Le projet soutenu par Frères des Hommes et mené par Cenca, notre partenaire, a été de donner à ces femmes un espace de « reconstruction » face à cette violence, en organisant tous les 15 jours des ateliers de soutien psychologique et de formation à leurs droits, au cœur même des quartiers. Malgré la sensation de honte qu’ont pu éprouver certaines femmes en participant à ces ateliers et le refus des maris de les laisser participer, le projet a vu se créer un groupe de 15 à 20 femmes.
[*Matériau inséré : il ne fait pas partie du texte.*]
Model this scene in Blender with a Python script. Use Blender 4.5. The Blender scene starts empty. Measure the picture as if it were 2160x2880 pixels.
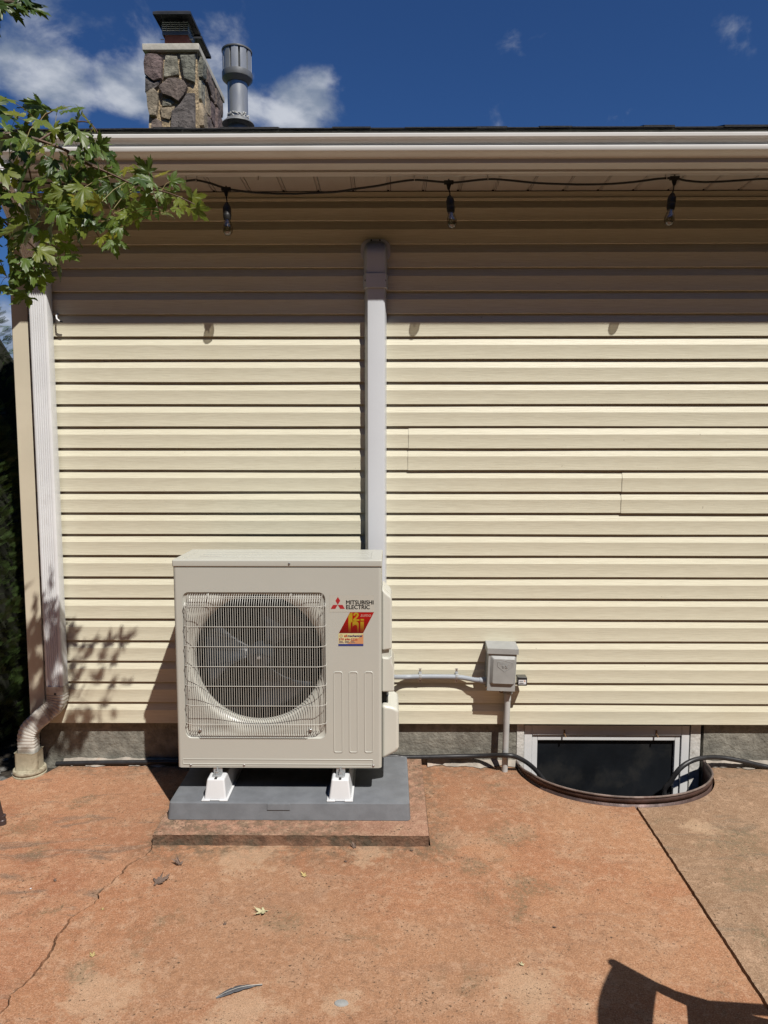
import bpy, bmesh, math, random
from math import sin, cos, pi, radians, atan2, sqrt, tan, atan
from mathutils import Vector, Matrix, noise as mnoise

random.seed(7)
scene = bpy.context.scene
COL = scene.collection

# ------------------------------------------------------------------ camera
CAM_D, CAM_H, PITCH, YAW, FPX = 3.75, 1.745, radians(5.3), radians(0.5), 2000.0
cd = bpy.data.cameras.new('camera')
cd.sensor_fit = 'VERTICAL'
cd.sensor_height = 36.0
cd.lens = FPX / 2880 * 36.0
cd.clip_start = 0.05
cd.clip_end = 5000
cam = bpy.data.objects.new('camera', cd)
cam.location = (0, -CAM_D, CAM_H)
cam.rotation_euler = (radians(90) - PITCH, 0, YAW)
COL.objects.link(cam)
scene.camera = cam

# ------------------------------------------------------------------ light
SUN = Vector((0.637, -1.0, 1.71)).normalized()
sd = bpy.data.lights.new('sun', 'SUN')
sd.energy = 5.0
sd.angle = radians(0.53)
sd.color = (1.0, 0.955, 0.89)
sun = bpy.data.objects.new('sun', sd)
sun.rotation_euler = SUN.to_track_quat('Z', 'Y').to_euler()
sun.location = (3, -6, 8)
COL.objects.link(sun)

scene.view_settings.view_transform = 'Standard'
scene.view_settings.look = 'None'
scene.view_settings.gamma = 1
scene.view_settings.use_curve_mapping = False
scene.view_settings.exposure = 0.0
scene.cycles.max_bounces = 8
scene.cycles.diffuse_bounces = 1
scene.cycles.transparent_max_bounces = 16


class NT:
    """small helper to write node trees"""
    def __init__(s, tree):
        s.t = tree
        s.n = tree.nodes
        s.l = tree.links

    def new(s, typ, **kw):
        n = s.n.new(typ)
        for k, v in kw.items():
            setattr(n, k, v)
        return n

    def link(s, a, b):
        s.l.new(a, b)

    def val(s, sock, v):
        if isinstance(v, (int, float, tuple, list)):
            if isinstance(v, (tuple, list)) and len(v) == 3 and sock.type == 'RGBA':
                v = (*v, 1)
            sock.default_value = v
        else:
            s.l.new(v, sock)

    def math(s, op, a, b=0.0, c=None, clamp=False):
        n = s.new('ShaderNodeMath', operation=op, use_clamp=clamp)
        s.val(n.inputs[0], a)
        s.val(n.inputs[1], b)
        if c is not None:
            s.val(n.inputs[2], c)
        return n.outputs[0]

    def noise(s, vec, scale, detail=4, rough=.55, dist=0.0):
        n = s.new('ShaderNodeTexNoise')
        s.link(vec, n.inputs['Vector'])
        n.inputs['Scale'].default_value = scale
        n.inputs['Detail'].default_value = detail
        n.inputs['Roughness'].default_value = rough
        n.inputs['Distortion'].default_value = dist
        return n.outputs['Fac']

    def map(s, v, a, b, c=0.0, d=1.0, smooth=True):
        n = s.new('ShaderNodeMapRange')
        n.interpolation_type = 'SMOOTHSTEP' if smooth else 'LINEAR'
        s.val(n.inputs[0], v)
        for i, q in enumerate((a, b, c, d)):
            n.inputs[i + 1].default_value = q
        return n.outputs[0]

    def mix(s, f, a, b, mode='MIX'):
        n = s.new('ShaderNodeMix', data_type='RGBA', blend_type=mode)
        s.val(n.inputs[0], f)
        s.val(n.inputs[6], a)
        s.val(n.inputs[7], b)
        return n.outputs[2]

    def scalevec(s, vec, sc):
        n = s.new('ShaderNodeMapping')
        s.link(vec, n.inputs[0])
        n.inputs['Scale'].default_value = sc
        return n.outputs[0]


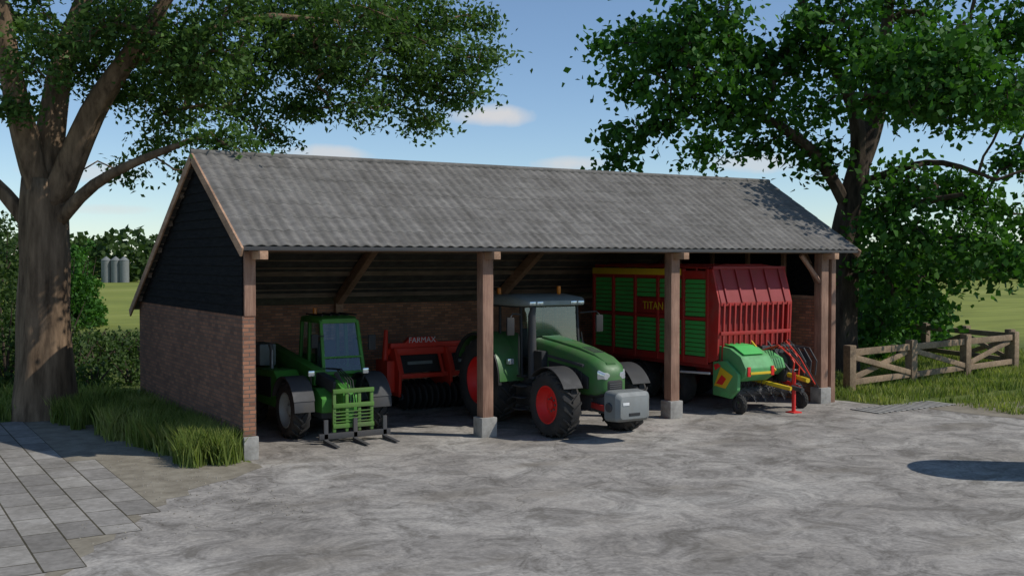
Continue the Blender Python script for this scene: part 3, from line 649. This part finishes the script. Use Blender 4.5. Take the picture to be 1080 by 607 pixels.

Au cours des discussions menées par une psychologue de Cenca, elles évoquaient ces violences, envers elles-mêmes, leur famille ou leurs voisines, avec au terme de la réunion le sentiment de ne plus être seules, d’avoir des droits et de pouvoir agir de manière collective. Cenca est aussi intervenu sous la forme de deux ateliers dits de « leaders » auxquels 12 et 19 femmes ont assisté au cours du projet. L’idée de ces ateliers, qui se basent sur le partage d’expériences et le témoignage, était de faire prendre conscience aux femmes de San Juan de Lurigancho qu’elles peuvent chacune, sans leur mari, jouer un rôle dans leur communauté.
Le but de Cenca n’était pas seulement de rester limité à la sphère privée mais d’investir la sphère publique, de marquer les esprits. Deux manifestations organisées par notre partenaire à l’occasion des deux journées « de la femme » et « contre les violences faites aux femmes », en mars et novembre 2015, ont rassemblé 500 personnes dans San Juan de Lurigancho.
Ce travail de fond, sur la longueur, initié par le projet, a touché davantage que les
« bénéficiaires directs », dans un quartier où tout le monde se connaît, où les liens entre les familles sont très étroits. C’est toute une communauté de plus de 2 300 femmes qui a été sensibilisée à la question des violences commises envers les femmes.
Sabina Chambi Callo (à gauche sur la photo) est habitante de San Juan de Lurigancho, elle témoigne sur les conditions de vie des femmes de sa ville :
Les femmes subissent la violence et ne connaissent pas leurs droits, il leur manque le respect non seulement de leur mari mais aussi de l’ensemble de la communauté. Dans leur maison, rien n’est privé, tout le monde vit dans la même pièce, tout s’entend, tout se voit. Au début, les femmes qui venaient assister aux ateliers étaient une quinzaine environ. Puis le groupe a grandi, chacune a de plus en plus partagé ses expériences. Un seul homme est venu, les autres n’ont pas bien compris l’intérêt. C’est vrai, la situation met du temps à changer, mais les choses bougent quand même. Les femmes se laissent moins faire, elles se sentent moins seules et osent réagir. Il faut continuer à nous unir, à organiser des marches, des actions. Il faut que nous restions visibles.